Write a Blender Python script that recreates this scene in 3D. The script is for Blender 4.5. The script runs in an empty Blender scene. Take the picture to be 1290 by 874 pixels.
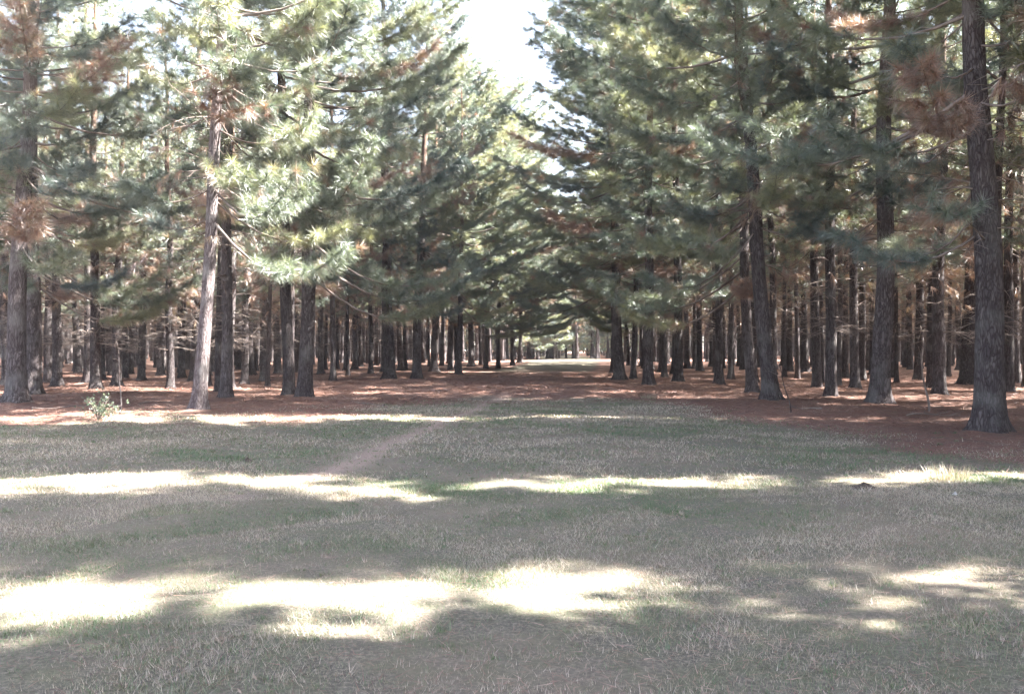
import bpy, math, random
import numpy as np
from mathutils import Vector

random.seed(11)
R = np.random.default_rng(11)
scene = bpy.context.scene
COL = scene.collection
CAM_H = 1.5

# ------------------------------------------------------------------ helpers
def build_mesh(name, verts, tris=None, quads=None, mats=(), tri_mat=None, quad_mat=None, attrs=None, smooth=None):
    """One mesh from arrays. attrs: {name: per-vertex float array}. smooth: (tri_bool, quad_bool)."""
    me = bpy.data.meshes.new(name)
    tris = np.zeros((0, 3), int) if tris is None else np.asarray(tris, int)
    quads = np.zeros((0, 4), int) if quads is None else np.asarray(quads, int)
    nt, nq = len(tris), len(quads)
    me.vertices.add(len(verts))
    me.vertices.foreach_set('co', np.asarray(verts, np.float32).ravel())
    me.loops.add(nt * 3 + nq * 4)
    me.loops.foreach_set('vertex_index', np.concatenate([tris.ravel(), quads.ravel()]).astype(np.int32))
    me.polygons.add(nt + nq)
    starts = np.concatenate([np.arange(nt) * 3, nt * 3 + np.arange(nq) * 4]).astype(np.int32)
    me.polygons.foreach_set('loop_start', starts)
    mi = np.zeros(nt + nq, np.int32)
    if tri_mat is not None: mi[:nt] = tri_mat
    if quad_mat is not None: mi[nt:] = quad_mat
    me.polygons.foreach_set('material_index', mi)
    sm = np.zeros(nt + nq, bool)
    if smooth: sm[:nt] = smooth[0]; sm[nt:] = smooth[1]
    me.polygons.foreach_set('use_smooth', sm)
    for m in mats: me.materials.append(m)
    for k, v in (attrs or {}).items():
        a = me.attributes.new(k, 'FLOAT', 'POINT')
        a.data.foreach_set('value', np.asarray(v, np.float32))
    me.update(calc_edges=True)
    me.validate()
    return me

def link(name, me, parent=None):
    o = bpy.data.objects.new(name, me); COL.objects.link(o)
    if parent is not None: o.parent = parent
    return o

def tag(o, label=None, cat=None, group=None, kind=None):
    if label: o['label'] = label
    if cat: o['category'] = cat
    if group: o['group'] = group
    if kind: o['kind'] = kind
    return o

class Geo:
    """collects tubes (quads) and needle / leaf faces (tris)"""
    def __init__(s):
        s.v, s.q, s.t, s.qm, s.tm, s.tint, s.n = [], [], [], [], [], [], 0
    def tube(s, pts, rad, sides, mat=0, tint=0.5, wob=None):
        pts = np.asarray(pts, float); rad = np.asarray(rad, float); k = len(pts)
        d = np.gradient(pts, axis=0); d /= np.linalg.norm(d, axis=1)[:, None] + 1e-9
        ref = np.array([0.0, 0, 1]) if abs(d[0, 2]) < 0.9 else np.array([1.0, 0, 0])
        u = np.cross(d, ref); u /= np.linalg.norm(u, axis=1)[:, None] + 1e-9
        w = np.cross(d, u)
        a = np.arange(sides) / sides * 2 * math.pi
        rr = rad[:, None] * np.ones(sides)[None, :]
        if wob is not None: rr = rr * wob
        ring = pts[:, None, :] + rr[..., None] * (np.cos(a)[None, :, None] * u[:, None, :] + np.sin(a)[None, :, None] * w[:, None, :])
        i = np.arange(k - 1)[:, None] * sides; j = np.arange(sides)[None, :]; j2 = (j + 1) % sides
        q = np.stack([i + j, i + j2, i + sides + j2, i + sides + j], -1).reshape(-1, 4) + s.n
        s.v.append(ring.reshape(-1, 3)); s.q.append(q); s.qm.append(np.full(len(q), mat))
        s.tint.append(np.full(k * sides, tint)); s.n += k * sides
    def tri(s, V, mat, tint):
        """V: (n,3,3)"""
        n = len(V)
        s.v.append(V.reshape(-1, 3)); s.t.append(np.arange(n * 3).reshape(-1, 3) + s.n); s.tm.append(np.full(n, mat))
        s.tint.append(np.repeat(tint, 3)); s.n += n * 3
    def mesh(s, name, mats):
        c = lambda l, w: np.concatenate(l) if l else np.zeros((0, w), int)
        return build_mesh(name, np.concatenate(s.v), c(s.t, 3), c(s.q, 4), mats,
                          np.concatenate(s.tm) if s.tm else None, np.concatenate(s.qm) if s.qm else None,
                          {'tint': np.concatenate(s.tint)}, (False, True))

def unit(a): return a / (np.linalg.norm(a, axis=-1, keepdims=True) + 1e-9)

def tufts(geo, rng, cen, axis, tint, k, length, width, mat=1, spread=(15, 95), back=0.14, droop=0.0):
    """needle bursts: at every centre k needles fanning forward round the shoot axis"""
    cen = np.repeat(np.asarray(cen), k, 0); axis = unit(np.repeat(np.asarray(axis), k, 0)); tint = np.repeat(np.asarray(tint), k)
    n = len(cen)
    p = unit(np.cross(axis, rng.normal(size=(n, 3))))
    a = np.radians(rng.uniform(spread[0], spread[1], n))[:, None]
    d = axis * np.cos(a) + p * np.sin(a)
    L = (length * rng.uniform(0.65, 1.15, n))[:, None]
    base = cen - axis * rng.uniform(0, back, n)[:, None]
    wv = unit(np.cross(d, rng.normal(size=(n, 3)))) * (width * rng.uniform(0.7, 1.2, n))[:, None] * 0.5
    tip = base + d * L; tip[:, 2] -= droop * L[:, 0]
    geo.tri(np.stack([base - wv, base + wv, tip], 1), mat, np.clip(tint + rng.normal(0, 0.05, n), 0, 1))

# ------------------------------------------------------------------ ground shape
def gz(x, y):
    x = np.asarray(x, float); y = np.asarray(y, float)
    z = 0.035 * np.sin(x * 0.55 + 1.3 + 0.3 * np.sin(y * 0.31)) * np.sin(y * 0.48 + 0.4) + 0.02 * np.sin(x * 1.35 + y * 0.7) + 0.03 * np.sin(y * 0.23 + 2.0)
    return z * np.clip((y + 2) / 6, 0.2, 1)

XL = lambda y: np.interp(y, [-50, 20, 24.4, 41, 46, 57, 62, 80, 100], [-7.4, -7.4, -6.2, -5.9, -3.2, -2.0, -1.2, 0.5, 2.6])   # left edge trees of the avenue
XR = lambda y: np.interp(y, [-50, 15.6, 23, 33, 49, 90, 110], [9, 8.7, 7.0, 5.3, 5.6, 10.2, 12.5])                           # right edge trees

def smooth(a, b, x):
    t = np.clip((x - a) / (b - a), 0, 1); return t * t * (3 - 2 * t)

def wav(x, y, s, ph=0.0):
    return (np.sin(x * s + 1.7 * np.sin(y * s * 0.7 + ph)) + np.sin(y * s * 1.3 + 1.4 * np.sin(x * s * 0.9 + ph + 1))) * 0.5

def litter_mask(x, y):
    """1 where fallen needles cover the soil, 0 in the grassy clearing"""
    db = np.interp(x, [-30, -10, -4, -1, 3, 6, 8, 12, 30], [16.6, 16.6, 18.5, 24.5, 24, 13.8, 10.6, 8.8, 8.6])
    m = smooth(-3.2, 3.2, y - db + 1.6 * wav(x, y, 0.9) + 0.7 * wav(x, y, 2.3, 2.0))
    aven = smooth(42, 60, y) * smooth(0.2, 1.6, x - XL(y)) * smooth(0.2, 1.6, XR(y) - x)      # far end of the avenue is grassy again
    return np.clip(m * (1 - 0.85 * aven), 0, 1)

# ------------------------------------------------------------------ materials
def new_mat(name):
    m = bpy.data.materials.new(name); m.use_nodes = True
    nt = m.node_tree; nt.nodes.clear()
    out = nt.nodes.new('ShaderNodeOutputMaterial')
    return m, nt, out

def N(nt, t, **kw):
    n = nt.nodes.new(t)
    for k, v in kw.items():
        if k in n.inputs: n.inputs[k].default_value = v
        else: setattr(n, k, v)
    return n

def ramp(nt, stops, interp='LINEAR'):
    r = nt.nodes.new('ShaderNodeValToRGB'); r.color_ramp.interpolation = interp
    e = r.color_ramp.elements
    while len(e) < len(stops): e.new(0.5)
    for i, (p, c) in enumerate(stops): e[i].position = p; e[i].color = (*c, 1)
    return r

def mix(nt, fac, a, b, mode='MIX'):
    m = nt.nodes.new('ShaderNodeMix'); m.data_type = 'RGBA'; m.blend_type = mode
    for s, v in ((m.inputs[0], fac), (m.inputs[6], a), (m.inputs[7], b)):
        if hasattr(v, 'is_output'): nt.links.new(v, s)
        elif isinstance(v, (int, float)): s.default_value = v
        else: s.default_value = (*v, 1)
    return m.outputs[2]

def math_n(nt, op, a, b=0.0):
    m = nt.nodes.new('ShaderNodeMath'); m.operation = op
    for s, v in ((m.inputs[0], a), (m.inputs[1], b)):
        if hasattr(v, 'is_output'): nt.links.new(v, s)
        else: s.default_value = v
    return m.outputs[0]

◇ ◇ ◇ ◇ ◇

WHAT TO DO:
From the first line above to the line containing "from mathutils import Vector", repeat each line exactly. Pictures stay out.

SOLVED EXERCISE:
Write a Blender Python script that recreates this scene in 3D. The script is for Blender 4.5. The script runs in an empty Blender scene. Take the picture to be 1290 by 874 pixels.
import bpy, math, random
import numpy as np
from mathutils import Vector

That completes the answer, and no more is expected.